On Sun, 11 Feb 2024, 00:20 Jan Schultke via Std-Proposals, <std-proposals@lists.isocpp.org> wrote:
Hi,

I've essentially finished my proposal for 128-bit integers:

https://eisenwave.github.io/cpp-proposals/int-least128.html

Please share your thoughts :)

There's a typo in the language-agnostic search: /int128|int128 is missing an underscore (it's there in the actual search, just not the link text in the paper).

"QoI (Qualify of Implementation)" is another typo.

Better support for bitcoin is an anti-feature IMHO.

There are a number of assumptions in the paper that seen to exclude 32-bit and smaller systems. Existing implementations do not support 128-bit integers on all platforms (and MSVC doesn't support them at all). Similarly for std::float128_t, that's an optional type and not universally supported. Adding a mandatory int_least128_t doesn't seem trivial at all. Unless I missed it, this isn't mentioned anywhere. This is a major problem for the proposal. If the new types were optional so not required on 16-bit and 32-bit platforms the proposal would be much less difficult.

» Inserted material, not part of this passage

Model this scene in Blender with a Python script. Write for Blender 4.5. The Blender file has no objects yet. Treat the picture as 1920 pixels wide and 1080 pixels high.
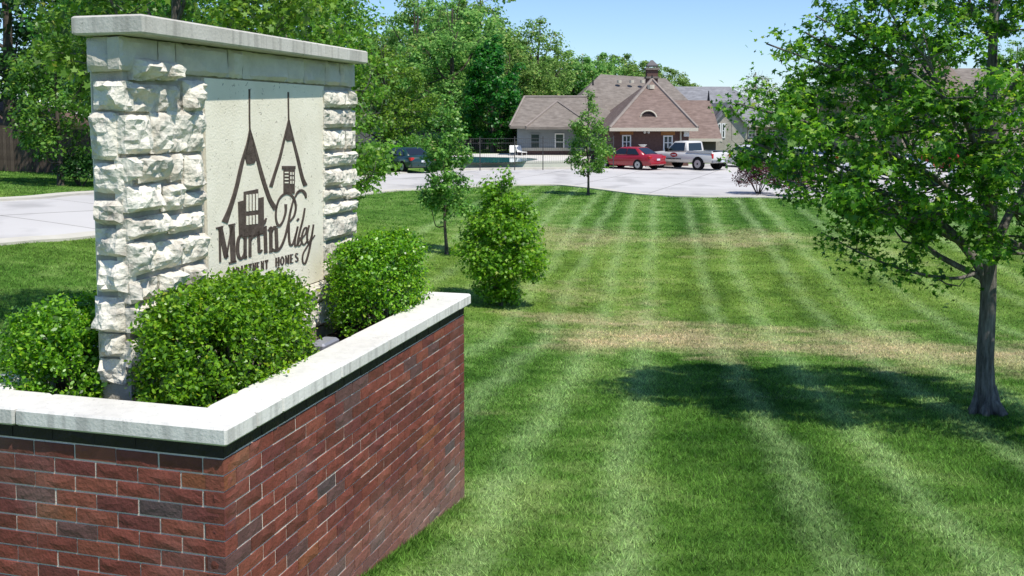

std::timespec is only a 128-bit type when std::time_t is 64-bit, which is not universal (although the 2038 epochalypse is approaching so that's starting to change for some platforms).

"Also, if there exists at least one standard library which implements these features, it is assumed that they can be adapted into other libraries with relative ease."
As the maintainer of such a library: we already support __int128 on some platforms, but that doesn't mean we can support it on all platforms.

Your discussion of iota_view fails to mention that a standard int128_t type would be a valid template argument for iota_view, and so would require a new integer-like class type like _Signed129 (or more). Libstdc++ already has such a type because we already allow iota_view using 128-bit integers, so we have a difference type that's even wider.

If your intention is that the existing random number generators and distributions could be instantiated with uint128_t then that would require wording changes to [rand.req.genl]. And implementations would need to do 256-bit arithmetic, e.g. for the product of two 128-bit values in the transition function of std::linear_congruential_engine<uint128_t, ...>. That might not require wording changes to the standard but the additional implementation effort is worth calling out.